* _PROVIDED MATERIAL_
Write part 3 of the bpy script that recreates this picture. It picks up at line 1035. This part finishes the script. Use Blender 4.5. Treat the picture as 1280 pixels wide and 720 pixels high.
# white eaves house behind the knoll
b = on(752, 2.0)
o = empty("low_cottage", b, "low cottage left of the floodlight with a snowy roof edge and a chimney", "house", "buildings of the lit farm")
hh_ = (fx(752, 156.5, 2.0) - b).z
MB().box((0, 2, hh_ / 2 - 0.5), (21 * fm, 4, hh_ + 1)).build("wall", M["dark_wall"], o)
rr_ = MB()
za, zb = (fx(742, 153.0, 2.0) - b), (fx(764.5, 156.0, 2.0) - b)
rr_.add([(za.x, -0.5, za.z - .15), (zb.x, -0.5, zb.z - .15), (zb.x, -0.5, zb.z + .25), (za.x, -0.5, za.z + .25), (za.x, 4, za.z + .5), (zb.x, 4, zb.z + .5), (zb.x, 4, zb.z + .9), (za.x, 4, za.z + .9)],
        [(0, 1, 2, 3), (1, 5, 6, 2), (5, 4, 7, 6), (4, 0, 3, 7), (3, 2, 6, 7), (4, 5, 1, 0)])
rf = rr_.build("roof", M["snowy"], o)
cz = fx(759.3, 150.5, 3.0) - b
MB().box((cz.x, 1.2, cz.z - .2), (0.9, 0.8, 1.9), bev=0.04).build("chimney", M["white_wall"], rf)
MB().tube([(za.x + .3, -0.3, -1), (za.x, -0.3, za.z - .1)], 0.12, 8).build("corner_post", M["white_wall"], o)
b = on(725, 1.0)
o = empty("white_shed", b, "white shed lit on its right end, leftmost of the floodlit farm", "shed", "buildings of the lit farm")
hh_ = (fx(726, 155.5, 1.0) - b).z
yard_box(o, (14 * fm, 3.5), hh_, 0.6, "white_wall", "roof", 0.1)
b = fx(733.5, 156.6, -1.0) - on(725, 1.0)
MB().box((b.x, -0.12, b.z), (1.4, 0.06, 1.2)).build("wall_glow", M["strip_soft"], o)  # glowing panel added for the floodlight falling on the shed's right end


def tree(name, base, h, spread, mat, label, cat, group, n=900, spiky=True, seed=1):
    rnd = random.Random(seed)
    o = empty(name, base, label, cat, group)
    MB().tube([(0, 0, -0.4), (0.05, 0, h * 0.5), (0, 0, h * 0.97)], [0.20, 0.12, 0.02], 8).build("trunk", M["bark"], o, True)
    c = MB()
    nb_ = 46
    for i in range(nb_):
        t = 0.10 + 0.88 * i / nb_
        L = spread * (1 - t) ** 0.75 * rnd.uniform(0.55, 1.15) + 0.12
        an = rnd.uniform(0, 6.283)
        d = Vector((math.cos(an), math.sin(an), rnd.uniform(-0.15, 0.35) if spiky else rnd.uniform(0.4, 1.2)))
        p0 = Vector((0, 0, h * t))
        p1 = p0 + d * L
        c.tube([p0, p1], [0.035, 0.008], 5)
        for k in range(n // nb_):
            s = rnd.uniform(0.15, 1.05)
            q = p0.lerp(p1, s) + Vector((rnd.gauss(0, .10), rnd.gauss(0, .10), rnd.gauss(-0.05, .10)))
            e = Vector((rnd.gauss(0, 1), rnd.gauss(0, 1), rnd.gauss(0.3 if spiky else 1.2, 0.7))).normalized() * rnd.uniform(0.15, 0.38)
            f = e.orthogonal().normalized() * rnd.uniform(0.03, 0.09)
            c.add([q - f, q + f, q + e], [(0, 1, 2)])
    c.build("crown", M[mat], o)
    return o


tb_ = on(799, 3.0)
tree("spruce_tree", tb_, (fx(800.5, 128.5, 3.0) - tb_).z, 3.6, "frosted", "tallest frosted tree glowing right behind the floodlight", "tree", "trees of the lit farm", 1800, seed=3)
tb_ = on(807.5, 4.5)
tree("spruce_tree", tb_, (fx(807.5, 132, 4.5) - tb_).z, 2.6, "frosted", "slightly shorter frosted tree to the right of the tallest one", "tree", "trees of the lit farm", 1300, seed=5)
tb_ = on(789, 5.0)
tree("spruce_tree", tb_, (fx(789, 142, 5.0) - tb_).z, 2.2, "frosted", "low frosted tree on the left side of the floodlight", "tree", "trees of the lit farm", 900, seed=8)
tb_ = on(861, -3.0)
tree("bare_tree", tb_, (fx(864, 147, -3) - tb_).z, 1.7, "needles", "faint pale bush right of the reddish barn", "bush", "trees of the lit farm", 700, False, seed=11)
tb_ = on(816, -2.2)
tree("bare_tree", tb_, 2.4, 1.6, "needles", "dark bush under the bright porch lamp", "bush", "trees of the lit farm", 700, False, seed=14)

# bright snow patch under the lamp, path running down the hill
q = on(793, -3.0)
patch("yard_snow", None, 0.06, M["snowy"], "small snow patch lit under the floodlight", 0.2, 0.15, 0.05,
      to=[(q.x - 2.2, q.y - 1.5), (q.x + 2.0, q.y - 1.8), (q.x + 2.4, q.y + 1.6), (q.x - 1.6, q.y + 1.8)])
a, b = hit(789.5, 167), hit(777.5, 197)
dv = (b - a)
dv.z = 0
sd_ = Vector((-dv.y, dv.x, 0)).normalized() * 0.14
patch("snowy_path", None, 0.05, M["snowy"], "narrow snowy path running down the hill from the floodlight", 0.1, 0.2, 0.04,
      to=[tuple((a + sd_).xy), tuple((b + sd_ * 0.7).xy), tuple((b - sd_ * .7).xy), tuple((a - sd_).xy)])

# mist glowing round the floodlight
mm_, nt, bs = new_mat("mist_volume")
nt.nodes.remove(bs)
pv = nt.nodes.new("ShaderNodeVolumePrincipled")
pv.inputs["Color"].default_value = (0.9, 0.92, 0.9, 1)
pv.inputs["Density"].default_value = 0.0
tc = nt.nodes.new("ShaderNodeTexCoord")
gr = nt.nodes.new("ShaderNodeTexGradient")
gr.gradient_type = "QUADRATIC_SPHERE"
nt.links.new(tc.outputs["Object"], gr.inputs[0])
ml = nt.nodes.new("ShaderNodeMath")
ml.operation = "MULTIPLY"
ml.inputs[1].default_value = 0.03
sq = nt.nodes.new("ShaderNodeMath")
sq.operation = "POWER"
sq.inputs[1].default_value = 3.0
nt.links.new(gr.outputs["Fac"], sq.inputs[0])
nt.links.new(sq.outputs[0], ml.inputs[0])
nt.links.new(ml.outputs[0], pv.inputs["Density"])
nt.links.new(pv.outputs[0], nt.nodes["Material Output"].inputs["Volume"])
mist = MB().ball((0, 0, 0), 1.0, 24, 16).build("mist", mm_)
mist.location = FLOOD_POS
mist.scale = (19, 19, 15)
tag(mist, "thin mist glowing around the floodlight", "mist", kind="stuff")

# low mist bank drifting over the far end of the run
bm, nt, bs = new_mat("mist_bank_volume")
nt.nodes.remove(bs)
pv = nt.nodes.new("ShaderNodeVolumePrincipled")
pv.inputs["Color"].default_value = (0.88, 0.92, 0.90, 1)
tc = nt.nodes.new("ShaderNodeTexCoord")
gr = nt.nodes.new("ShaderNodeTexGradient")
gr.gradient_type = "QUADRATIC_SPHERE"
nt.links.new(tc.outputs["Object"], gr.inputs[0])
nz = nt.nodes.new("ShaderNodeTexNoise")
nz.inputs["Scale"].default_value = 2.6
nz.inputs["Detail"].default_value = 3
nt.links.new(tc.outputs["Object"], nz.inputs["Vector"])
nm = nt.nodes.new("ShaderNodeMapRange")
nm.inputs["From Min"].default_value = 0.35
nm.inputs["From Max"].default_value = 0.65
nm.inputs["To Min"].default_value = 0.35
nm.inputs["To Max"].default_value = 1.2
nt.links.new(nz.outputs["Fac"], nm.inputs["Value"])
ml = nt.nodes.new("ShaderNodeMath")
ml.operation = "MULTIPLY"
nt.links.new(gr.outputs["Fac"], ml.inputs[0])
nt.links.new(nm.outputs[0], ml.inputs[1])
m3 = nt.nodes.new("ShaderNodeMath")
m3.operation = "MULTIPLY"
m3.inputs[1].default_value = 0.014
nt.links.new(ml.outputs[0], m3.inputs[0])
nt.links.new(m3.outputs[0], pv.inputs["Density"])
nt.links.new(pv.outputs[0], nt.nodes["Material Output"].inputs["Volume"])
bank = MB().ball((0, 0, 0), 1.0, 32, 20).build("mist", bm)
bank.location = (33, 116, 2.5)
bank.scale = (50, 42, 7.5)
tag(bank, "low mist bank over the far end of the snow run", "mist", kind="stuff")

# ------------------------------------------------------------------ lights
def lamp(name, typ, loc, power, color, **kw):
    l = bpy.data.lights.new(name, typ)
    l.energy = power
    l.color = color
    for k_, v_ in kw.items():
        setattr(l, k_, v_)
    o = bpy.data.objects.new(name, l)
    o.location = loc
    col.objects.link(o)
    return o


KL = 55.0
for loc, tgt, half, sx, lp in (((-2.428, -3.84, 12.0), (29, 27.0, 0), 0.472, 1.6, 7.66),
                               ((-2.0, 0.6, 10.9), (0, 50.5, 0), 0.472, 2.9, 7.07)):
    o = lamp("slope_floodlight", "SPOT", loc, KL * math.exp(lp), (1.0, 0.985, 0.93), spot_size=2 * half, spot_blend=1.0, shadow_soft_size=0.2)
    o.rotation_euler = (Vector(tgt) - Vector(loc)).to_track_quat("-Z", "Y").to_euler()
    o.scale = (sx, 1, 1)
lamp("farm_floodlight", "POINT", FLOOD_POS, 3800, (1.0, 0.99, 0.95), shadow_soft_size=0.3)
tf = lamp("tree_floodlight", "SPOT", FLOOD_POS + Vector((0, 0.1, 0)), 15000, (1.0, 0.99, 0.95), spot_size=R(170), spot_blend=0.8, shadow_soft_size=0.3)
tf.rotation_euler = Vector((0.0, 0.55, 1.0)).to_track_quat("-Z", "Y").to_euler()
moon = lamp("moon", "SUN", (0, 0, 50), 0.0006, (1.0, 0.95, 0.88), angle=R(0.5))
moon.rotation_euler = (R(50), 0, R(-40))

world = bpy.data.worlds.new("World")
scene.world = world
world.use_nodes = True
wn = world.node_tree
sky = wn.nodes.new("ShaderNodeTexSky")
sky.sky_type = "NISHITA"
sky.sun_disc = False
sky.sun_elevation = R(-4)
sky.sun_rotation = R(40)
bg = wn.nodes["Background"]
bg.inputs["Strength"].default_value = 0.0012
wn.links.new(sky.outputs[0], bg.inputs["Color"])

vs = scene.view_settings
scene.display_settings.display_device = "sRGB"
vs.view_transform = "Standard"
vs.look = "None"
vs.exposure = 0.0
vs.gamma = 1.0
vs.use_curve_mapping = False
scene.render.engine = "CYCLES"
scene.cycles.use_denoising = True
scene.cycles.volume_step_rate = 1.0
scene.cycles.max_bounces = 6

* _WHAT IS NEEDED_
Set down, without any change, only the lines from the line that holds "(fx(800.5, 128.5, 3.0)" through the line that holds "tb_ = on(807.5, 4.5)", both lines included.

* _RESULT OF THE TASK_
tree("spruce_tree", tb_, (fx(800.5, 128.5, 3.0) - tb_).z, 3.6, "frosted", "tallest frosted tree glowing right behind the floodlight", "tree", "trees of the lit farm", 1800, seed=3)
tb_ = on(807.5, 4.5)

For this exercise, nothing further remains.